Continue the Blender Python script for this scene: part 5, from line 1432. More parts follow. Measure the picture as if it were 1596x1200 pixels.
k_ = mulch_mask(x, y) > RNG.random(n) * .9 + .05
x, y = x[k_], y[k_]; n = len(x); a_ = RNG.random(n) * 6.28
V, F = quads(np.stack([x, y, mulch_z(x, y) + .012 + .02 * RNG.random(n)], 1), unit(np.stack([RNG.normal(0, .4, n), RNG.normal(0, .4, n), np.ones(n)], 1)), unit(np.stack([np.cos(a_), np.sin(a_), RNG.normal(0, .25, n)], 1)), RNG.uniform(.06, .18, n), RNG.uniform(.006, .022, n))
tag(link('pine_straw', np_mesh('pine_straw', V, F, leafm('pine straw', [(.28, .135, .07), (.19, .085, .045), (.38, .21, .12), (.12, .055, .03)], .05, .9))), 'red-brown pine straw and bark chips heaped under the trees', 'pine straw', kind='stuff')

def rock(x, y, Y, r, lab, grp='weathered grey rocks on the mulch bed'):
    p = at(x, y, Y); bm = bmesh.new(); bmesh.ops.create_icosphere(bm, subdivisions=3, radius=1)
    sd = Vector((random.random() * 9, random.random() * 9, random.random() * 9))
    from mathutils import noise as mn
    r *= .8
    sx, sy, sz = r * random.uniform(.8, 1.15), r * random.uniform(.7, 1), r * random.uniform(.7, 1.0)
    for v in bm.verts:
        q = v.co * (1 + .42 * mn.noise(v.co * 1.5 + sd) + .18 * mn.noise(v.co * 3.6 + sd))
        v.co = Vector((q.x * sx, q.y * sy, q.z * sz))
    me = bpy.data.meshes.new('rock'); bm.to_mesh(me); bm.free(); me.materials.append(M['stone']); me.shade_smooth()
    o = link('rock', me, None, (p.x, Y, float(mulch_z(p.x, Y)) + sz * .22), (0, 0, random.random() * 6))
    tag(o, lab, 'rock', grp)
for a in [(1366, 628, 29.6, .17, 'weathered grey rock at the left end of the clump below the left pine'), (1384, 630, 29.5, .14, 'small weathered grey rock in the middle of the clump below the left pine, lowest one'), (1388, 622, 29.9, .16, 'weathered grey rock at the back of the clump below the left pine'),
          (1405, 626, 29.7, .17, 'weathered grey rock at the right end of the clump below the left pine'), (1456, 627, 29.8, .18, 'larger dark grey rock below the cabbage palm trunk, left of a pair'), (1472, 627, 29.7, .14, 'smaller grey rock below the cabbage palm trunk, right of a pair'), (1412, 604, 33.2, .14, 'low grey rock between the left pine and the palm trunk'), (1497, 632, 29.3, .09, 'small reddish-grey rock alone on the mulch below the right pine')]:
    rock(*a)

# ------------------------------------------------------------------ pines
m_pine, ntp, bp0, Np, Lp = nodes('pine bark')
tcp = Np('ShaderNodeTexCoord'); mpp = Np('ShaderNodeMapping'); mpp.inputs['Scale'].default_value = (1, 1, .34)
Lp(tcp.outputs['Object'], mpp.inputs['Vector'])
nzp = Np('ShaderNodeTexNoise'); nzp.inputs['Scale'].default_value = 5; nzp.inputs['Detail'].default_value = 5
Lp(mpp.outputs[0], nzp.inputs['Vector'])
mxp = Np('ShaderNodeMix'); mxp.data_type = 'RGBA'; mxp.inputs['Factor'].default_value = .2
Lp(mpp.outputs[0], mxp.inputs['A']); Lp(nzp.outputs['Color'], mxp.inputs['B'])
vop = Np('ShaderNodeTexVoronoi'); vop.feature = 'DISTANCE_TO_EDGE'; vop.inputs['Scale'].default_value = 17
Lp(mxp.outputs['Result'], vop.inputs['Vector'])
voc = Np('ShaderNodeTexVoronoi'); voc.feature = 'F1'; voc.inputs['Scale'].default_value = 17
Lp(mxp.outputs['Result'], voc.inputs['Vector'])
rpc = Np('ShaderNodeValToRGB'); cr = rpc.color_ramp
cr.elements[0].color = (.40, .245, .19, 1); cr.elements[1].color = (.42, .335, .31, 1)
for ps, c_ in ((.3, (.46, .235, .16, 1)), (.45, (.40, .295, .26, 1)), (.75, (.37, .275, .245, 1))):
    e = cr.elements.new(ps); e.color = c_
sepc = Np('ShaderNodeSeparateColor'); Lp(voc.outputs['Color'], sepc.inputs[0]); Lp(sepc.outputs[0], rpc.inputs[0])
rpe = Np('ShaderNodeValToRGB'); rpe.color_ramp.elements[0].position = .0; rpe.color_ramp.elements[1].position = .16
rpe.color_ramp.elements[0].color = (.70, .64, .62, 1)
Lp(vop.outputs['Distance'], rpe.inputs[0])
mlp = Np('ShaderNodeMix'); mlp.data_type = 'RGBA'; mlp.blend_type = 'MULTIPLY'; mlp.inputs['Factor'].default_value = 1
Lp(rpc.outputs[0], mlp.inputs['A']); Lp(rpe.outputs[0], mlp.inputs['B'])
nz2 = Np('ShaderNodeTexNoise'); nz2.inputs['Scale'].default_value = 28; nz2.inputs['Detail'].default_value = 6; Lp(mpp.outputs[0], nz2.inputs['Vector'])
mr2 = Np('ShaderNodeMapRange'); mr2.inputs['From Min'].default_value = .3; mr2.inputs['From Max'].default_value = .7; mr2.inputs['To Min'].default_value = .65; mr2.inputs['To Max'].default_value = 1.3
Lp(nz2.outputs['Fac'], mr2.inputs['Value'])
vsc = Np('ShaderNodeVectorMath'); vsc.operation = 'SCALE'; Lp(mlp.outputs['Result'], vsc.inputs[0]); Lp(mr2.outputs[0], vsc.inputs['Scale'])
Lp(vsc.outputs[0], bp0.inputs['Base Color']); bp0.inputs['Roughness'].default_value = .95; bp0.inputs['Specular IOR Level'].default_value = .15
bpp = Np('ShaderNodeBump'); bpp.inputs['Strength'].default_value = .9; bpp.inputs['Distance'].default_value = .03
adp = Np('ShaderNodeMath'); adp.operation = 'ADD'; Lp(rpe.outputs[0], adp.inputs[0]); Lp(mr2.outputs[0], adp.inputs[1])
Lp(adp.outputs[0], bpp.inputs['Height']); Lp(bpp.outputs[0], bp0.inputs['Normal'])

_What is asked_
Please repeat word for word the lines above that run from the beginning through the line containing "tag(link('pine_straw', np_mesh('pine_straw', V, F, leafm('pine", keeping both the first and that last line.

_Reply to the exercise_
Continue the Blender Python script for this scene: part 5, from line 1432. More parts follow. Measure the picture as if it were 1596x1200 pixels.
k_ = mulch_mask(x, y) > RNG.random(n) * .9 + .05
x, y = x[k_], y[k_]; n = len(x); a_ = RNG.random(n) * 6.28
V, F = quads(np.stack([x, y, mulch_z(x, y) + .012 + .02 * RNG.random(n)], 1), unit(np.stack([RNG.normal(0, .4, n), RNG.normal(0, .4, n), np.ones(n)], 1)), unit(np.stack([np.cos(a_), np.sin(a_), RNG.normal(0, .25, n)], 1)), RNG.uniform(.06, .18, n), RNG.uniform(.006, .022, n))
tag(link('pine_straw', np_mesh('pine_straw', V, F, leafm('pine straw', [(.28, .135, .07), (.19, .085, .045), (.38, .21, .12), (.12, .055, .03)], .05, .9))), 'red-brown pine straw and bark chips heaped under the trees', 'pine straw', kind='stuff')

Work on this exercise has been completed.